Social Media And The English Language By Reuben Abati



I get confused these days reading many of the posts on social media, and text messages sent through cell phones, because of the kind of new English that young people now write. The English language is without doubt quite dynamic. In the last 200 years, it has lent itself to many innovations, as cultural, religious, and situational codes have transformed the language and extended the dictionary, with new words and idioms.

The kind of new English being written by twitter and what’s app users, particularly young people is however so frightening and lamentable, because it is beginning to creep into regular writing. Texting and tweeting is producing a generation of users of English, (it is worse that they are using English as a second language), who cannot write grammatically successful sentences. I was privileged to go through some applications that some young graduates submitted for job openings recently and I was scared.
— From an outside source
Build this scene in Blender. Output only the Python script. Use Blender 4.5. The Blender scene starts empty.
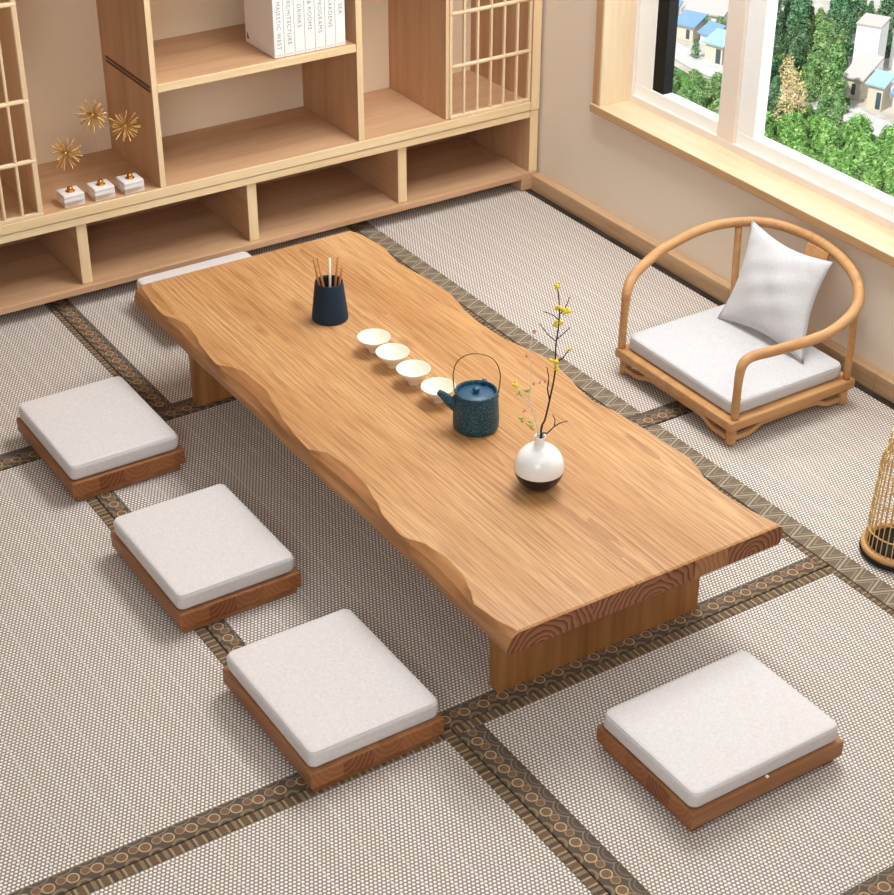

This new group of English users does not know the difference between a comma and a colon. They have no regard for punctuation. They mix up pronouns, cannibalize verbs and adverbs, ignore punctuation; and violate all rules of lexis and syntax. They seem to rely more on sound rather than formal meaning. My fear is that a generation being brought on twitter, Facebook, instagram and what’s app English is showing a lack of capacity to write meaningful prose, or communicate properly or even think correctly.

To an older generation who had to go through the rigour of being told to write proper English, and getting punished severely for speaking pidgin or vernacular or for making careless mistakes of grammar and punctuation, the kind of meta-English now being written by young people can be utterly confusing. The irony is that it makes sense to the young ones, and they can conduct long conversations in this strange version of the English language. I’d not be surprised if someday a novel gets written in this new English, which seems like a complete bastardization.

You may have come across the meta-English that I am trying to describe. It is English in sound, but in appearance it has been subjected to the punishment of excessive abbreviation, compression and modification. Hence, in place of the word “for”, you are likely to see “4”, and so the word “forget” becomes “4get”, or “4git”, “fortune” is written as “4tune”, “forever” as “4eva”. The word “see” has been pruned down to a single alphabet “C”, same with “you” now rendered as “u”. In effect, you are likely to read such strange things as “cu” or “cya” meaning “see you.”

Some other words have suffered similar fate: “straight” is now written as “Str8”, “first” as “fess”; “will” as “wee” (I can’t figure out why), “house” is now “haus”; “help” has been reduced to “epp”; (“who have you epped?”) instead of the phrase “kind of”, what you get is “kinda”, “money” is simply “moni.”, the computer sign [email protected] has effectively replaced the word “at”; “come” is now “cum”, the conjunction “and” is represented with an “n” or the sign &, “that” is now “dat”, “temporary” is likely to be written as “temp”, “are” as “r”, “your” as “ur” “to” as “2”, “take” as “tk.” In place of “thank you”, you are likely to find “tank u”, “with” is now “wit” or “wif”, and “sorry” is commonly written as “sowie”. I have also seen such expressions as “Hawayu?” (“How are you?”), or “Wia r d u?” (“where are the you?”). The you? The me? The us?

By the time these new words get combined in what is supposed to be a sentence, you’d have a hard time looking for the sense beyond the sound. On many occasions, I have had to call the sender of such messages to explain what he or she is trying to communicate in simple English, and if it is on social media, I still often call for help. In recent times, I have encountered such messages as “This kidney gist is giving me heddik. I wee hold ya hand if you need kidney love you till we find a miraku. It kent happun pass dat.” Try and help translate that into correct English. And how about this:
“As fuel don add moni, everybody don park dem moto for haus.” Pidgin English? Well, may be. Or this: “B/c we d p’pl thought #fuelscarcity was temp. with the fuel hike policy, high cost of living is now a perm cond’n in Ng.”

Oftentimes, this special prose arrives amidst a number of other confusing symbols, emoticons, memes, acronyms and abbreviations, looking like a photographic combination of English and hieroglyphics. Some of the more popular abbreviations include Lmao (“laughing my ass off”) lol (“laughing out loud”), lwkmd (“laughter wan kill man die”), stfu (“shut the fuck up”), omg (“Oh my God”), rofl (“Rolling on the floor with laughter”), uwc (“you are welcome”), smh (“shaking my head”) brb (“be right back”), #tbt (“throw-back Thursday”), #WCW (“Woman Crush Wednesday”), and such new words as “bae”, “boo”, “finz”, “famzing”, “Yaaay”. Not to talk of such expressions as “You should mute me now”; “get wifed-up”, “birthday loading”, “you hammer”, “kwakwakwakwa.”

This paring down of language gets really worse when it is further reduced to mere jargon that is understood only by the young people who are adepts at it. You can take a look at your child’s text messages or BB or what’s app and not be able to make any sense out of the jumble of incorrect English, graphics, memes and pure lingo. The danger is that sexually suggestive conversations can be carried out by two young persons, texting each other, and a dinosaur-parent would have no idea.